We got to 8th and Lincoln by 8:10. The race started adjacent to the recently renovated Academy of Sciences. Dad and I jogged straight to the starting line just as the announcer was winding down. We were told to line up according to our approximate mile splits.

"We can do 8:30," Dad said.

He's a seasoned runner, and my favorite running partner. We did the Bay to Breakers this year (my longest race, and my first B2B), plus a number of 10ks and a few Turkey Trots back in my hometown. This is the man who woke up with me four days a week to jog around the village green when I was an insecure eighth-grader, the same one who followed our racing shells after regattas to make sure my rowing team and I made it in okay off the Sacramento River. He's got a ponytail and usually runs in board shorts.

"Let's start at 9," I suggested. "We can always up it as we go."

The start was anticlimactic, as every race start is, requiring us to jog in place for a few minutes until the elite runners (I've always hated that word) left a clear spot for us to follow.
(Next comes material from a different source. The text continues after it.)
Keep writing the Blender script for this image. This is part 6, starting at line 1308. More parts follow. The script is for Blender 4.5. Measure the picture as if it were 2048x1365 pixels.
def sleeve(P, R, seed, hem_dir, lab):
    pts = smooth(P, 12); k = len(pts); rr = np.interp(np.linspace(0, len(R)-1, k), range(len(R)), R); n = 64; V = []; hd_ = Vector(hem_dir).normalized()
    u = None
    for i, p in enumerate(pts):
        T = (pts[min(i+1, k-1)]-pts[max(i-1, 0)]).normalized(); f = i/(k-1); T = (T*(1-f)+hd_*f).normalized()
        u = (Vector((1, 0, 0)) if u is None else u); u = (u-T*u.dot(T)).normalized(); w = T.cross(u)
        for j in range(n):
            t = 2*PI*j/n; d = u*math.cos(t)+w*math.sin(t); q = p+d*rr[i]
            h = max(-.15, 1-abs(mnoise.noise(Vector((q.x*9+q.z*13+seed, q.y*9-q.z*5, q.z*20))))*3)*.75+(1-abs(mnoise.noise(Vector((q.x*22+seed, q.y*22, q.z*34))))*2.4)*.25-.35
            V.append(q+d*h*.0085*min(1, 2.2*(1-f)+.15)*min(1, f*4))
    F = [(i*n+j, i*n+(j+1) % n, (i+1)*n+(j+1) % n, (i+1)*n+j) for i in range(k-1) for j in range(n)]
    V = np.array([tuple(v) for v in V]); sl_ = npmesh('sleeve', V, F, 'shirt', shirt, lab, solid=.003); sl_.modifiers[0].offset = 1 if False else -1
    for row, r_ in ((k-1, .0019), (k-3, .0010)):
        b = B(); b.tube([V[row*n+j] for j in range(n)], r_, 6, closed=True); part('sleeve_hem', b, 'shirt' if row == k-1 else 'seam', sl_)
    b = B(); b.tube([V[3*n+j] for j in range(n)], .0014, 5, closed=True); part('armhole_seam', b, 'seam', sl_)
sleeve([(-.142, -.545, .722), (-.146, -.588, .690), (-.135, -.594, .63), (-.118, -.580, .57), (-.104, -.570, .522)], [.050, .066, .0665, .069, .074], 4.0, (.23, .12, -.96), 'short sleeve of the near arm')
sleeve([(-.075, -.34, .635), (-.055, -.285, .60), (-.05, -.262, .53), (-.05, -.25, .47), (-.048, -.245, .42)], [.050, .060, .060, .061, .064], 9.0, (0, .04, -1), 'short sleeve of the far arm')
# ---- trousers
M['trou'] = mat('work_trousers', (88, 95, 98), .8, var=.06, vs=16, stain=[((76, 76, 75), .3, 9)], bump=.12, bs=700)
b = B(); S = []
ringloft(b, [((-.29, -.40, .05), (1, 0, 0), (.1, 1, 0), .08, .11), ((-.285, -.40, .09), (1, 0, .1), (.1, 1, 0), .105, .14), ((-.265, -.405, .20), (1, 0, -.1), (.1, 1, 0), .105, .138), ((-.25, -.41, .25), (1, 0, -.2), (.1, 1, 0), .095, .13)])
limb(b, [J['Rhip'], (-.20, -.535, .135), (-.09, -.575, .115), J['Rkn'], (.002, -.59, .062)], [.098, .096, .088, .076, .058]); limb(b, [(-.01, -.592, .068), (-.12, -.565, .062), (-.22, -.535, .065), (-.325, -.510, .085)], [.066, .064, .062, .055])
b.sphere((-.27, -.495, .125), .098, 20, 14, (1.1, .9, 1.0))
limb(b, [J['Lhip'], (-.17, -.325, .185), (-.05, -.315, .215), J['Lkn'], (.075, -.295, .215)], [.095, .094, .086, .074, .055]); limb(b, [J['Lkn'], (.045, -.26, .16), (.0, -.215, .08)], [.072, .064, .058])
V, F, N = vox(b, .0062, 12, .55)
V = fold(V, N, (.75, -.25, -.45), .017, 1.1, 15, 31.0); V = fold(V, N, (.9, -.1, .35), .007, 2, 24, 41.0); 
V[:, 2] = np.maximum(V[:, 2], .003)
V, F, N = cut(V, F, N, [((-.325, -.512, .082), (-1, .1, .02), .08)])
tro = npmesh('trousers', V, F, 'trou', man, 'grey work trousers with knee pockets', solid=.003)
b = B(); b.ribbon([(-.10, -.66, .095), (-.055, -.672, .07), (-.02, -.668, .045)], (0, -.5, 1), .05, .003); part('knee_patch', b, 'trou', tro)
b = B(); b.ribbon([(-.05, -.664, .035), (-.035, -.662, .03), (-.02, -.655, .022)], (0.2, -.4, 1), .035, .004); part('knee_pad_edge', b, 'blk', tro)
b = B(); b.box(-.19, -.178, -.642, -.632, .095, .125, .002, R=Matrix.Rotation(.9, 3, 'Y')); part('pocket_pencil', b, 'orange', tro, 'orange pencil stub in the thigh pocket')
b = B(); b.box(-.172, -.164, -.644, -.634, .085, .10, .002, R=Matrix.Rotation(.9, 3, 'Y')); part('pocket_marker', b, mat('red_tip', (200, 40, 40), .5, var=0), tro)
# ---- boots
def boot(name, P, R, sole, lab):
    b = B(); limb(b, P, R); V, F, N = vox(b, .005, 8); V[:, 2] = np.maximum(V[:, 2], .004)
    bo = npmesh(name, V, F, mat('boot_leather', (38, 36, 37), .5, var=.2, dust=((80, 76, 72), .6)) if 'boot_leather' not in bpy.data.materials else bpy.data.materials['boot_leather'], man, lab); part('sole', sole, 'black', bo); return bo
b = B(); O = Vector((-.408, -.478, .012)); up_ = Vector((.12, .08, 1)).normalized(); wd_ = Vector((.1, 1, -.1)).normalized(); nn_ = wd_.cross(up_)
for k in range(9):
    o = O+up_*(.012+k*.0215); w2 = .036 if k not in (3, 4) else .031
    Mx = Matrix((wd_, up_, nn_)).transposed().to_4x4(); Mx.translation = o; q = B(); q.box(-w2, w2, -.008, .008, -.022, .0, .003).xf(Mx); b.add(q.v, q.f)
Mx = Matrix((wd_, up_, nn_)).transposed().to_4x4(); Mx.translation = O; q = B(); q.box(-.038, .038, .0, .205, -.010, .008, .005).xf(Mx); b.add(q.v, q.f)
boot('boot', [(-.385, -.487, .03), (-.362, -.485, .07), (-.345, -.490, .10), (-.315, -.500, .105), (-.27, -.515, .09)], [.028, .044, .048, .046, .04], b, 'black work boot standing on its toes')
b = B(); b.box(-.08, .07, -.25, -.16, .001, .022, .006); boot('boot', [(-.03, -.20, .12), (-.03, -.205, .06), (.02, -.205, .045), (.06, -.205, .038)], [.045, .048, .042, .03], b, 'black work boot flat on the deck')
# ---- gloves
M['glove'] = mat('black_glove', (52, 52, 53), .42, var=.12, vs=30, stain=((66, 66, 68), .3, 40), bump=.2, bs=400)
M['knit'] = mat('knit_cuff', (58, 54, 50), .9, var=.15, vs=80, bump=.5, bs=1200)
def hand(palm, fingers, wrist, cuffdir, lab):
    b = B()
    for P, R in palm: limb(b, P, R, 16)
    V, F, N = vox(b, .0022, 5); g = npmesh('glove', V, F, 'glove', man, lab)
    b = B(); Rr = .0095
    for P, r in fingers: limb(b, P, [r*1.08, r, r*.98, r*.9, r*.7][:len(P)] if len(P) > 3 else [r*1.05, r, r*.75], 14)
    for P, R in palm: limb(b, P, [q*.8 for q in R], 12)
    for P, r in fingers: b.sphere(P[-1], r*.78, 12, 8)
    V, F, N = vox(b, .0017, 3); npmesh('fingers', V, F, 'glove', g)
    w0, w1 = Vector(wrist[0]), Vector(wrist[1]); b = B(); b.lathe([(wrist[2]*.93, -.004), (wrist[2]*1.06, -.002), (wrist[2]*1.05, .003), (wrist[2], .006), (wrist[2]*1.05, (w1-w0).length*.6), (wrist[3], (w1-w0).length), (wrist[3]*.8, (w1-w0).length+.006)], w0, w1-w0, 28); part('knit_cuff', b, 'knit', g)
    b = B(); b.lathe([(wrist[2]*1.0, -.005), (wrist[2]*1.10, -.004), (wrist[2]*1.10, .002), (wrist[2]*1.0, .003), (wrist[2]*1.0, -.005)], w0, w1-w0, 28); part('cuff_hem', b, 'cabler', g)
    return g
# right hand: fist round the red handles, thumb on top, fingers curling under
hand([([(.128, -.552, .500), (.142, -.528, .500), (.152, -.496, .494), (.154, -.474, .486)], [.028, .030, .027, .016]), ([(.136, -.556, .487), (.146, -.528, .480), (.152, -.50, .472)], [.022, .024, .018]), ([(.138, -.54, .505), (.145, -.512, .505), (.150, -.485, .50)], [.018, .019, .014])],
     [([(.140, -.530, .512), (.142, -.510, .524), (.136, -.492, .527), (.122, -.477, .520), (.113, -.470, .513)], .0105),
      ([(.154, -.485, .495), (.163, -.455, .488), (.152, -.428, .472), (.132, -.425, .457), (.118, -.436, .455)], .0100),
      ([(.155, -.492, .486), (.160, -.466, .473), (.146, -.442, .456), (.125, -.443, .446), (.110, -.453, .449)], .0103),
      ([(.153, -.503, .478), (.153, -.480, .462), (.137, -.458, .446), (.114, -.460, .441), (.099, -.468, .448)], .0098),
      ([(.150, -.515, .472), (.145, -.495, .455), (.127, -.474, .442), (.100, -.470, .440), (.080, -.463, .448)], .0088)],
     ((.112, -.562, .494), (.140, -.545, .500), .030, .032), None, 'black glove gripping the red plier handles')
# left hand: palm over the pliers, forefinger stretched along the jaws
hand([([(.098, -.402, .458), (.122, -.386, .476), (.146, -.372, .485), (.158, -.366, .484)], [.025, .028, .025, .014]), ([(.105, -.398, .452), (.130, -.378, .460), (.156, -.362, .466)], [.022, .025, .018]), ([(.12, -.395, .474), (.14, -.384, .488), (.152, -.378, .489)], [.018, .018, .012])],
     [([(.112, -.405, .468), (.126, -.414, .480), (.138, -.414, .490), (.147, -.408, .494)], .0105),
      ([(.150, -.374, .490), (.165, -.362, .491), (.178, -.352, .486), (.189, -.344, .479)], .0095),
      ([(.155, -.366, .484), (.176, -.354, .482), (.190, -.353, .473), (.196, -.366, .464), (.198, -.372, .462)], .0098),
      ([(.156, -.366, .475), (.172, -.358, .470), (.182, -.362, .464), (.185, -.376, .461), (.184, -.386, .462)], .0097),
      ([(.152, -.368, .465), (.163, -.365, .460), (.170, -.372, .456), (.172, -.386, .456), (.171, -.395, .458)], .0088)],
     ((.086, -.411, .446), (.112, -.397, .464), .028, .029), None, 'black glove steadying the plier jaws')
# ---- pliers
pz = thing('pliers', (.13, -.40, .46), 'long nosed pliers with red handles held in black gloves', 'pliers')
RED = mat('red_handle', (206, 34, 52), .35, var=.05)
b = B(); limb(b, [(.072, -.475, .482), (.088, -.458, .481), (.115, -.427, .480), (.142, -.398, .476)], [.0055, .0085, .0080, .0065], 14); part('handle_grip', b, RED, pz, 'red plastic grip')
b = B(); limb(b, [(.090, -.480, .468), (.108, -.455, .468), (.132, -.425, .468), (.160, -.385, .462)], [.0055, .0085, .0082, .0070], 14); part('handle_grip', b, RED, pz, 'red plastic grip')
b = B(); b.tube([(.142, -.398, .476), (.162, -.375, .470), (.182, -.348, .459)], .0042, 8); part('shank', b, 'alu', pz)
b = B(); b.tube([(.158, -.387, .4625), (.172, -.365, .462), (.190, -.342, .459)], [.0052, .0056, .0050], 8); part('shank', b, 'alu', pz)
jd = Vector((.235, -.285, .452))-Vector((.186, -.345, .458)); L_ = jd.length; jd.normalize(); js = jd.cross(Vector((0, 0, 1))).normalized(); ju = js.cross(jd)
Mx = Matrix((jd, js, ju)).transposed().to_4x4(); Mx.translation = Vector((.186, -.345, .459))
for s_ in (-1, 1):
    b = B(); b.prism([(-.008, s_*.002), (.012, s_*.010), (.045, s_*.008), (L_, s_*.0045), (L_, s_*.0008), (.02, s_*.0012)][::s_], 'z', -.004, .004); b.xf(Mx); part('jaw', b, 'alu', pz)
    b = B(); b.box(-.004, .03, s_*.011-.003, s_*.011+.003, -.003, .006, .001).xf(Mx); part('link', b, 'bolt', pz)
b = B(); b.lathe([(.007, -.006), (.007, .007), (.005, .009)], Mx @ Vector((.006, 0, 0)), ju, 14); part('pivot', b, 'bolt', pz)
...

The sunlight was clear, yellow; autumn light. We circled the 7th and Lincoln baseball field, the one where I've taken Kaplan Aspect soccer clubs, and looped out MLK drive all the way to the Panhandle.

Here's the reason I like to run with my father: because we are built the same, mostly legs and arms with long-twitch muscles that don't make us particularly fast, but do make us goddamn stubborn. Many times when we run together, there's no time or distance goal, but rather a personal challenge, usually involving an unknown fellow runner.

"See the guy with the obnoxious red-white-and-blue shirt? Yeah, the one about 100 yards ahead? We're gonna pass him. Now."

My dad is strong and powerful, and he had to take a brief hiatus from running this summer because of some particularly unruly vertebrae in his back. I signed us both up for the 10k a few weeks ago, somehow forgetting the 8 weeks this summer he spent off the track. And yet, today he was just as strong and determined--if not more so--than ever.

The real reason I am writing about running tonight is because it mirrors what I am thankful for. Quiet mornings with my family. Being outside. Functioning limbs. That sensation after exercise when one feels absolutely able-bodied. Whatever chemistry it is that brings friends together inside and outside, at all times of the year.

Dad and I both completed the 10k in good time, after cruising up above the Conservatory of Flowers and around Stow Lake. Mom was waiting for us at the finish line with our border collie Taj, and there was music, water, and goodies waiting for us between the de Young and the Academy of Science.

We weren't the fastest runners, nor were we the slowest. But we were the most goddamned stubborn. And thank goodness for that.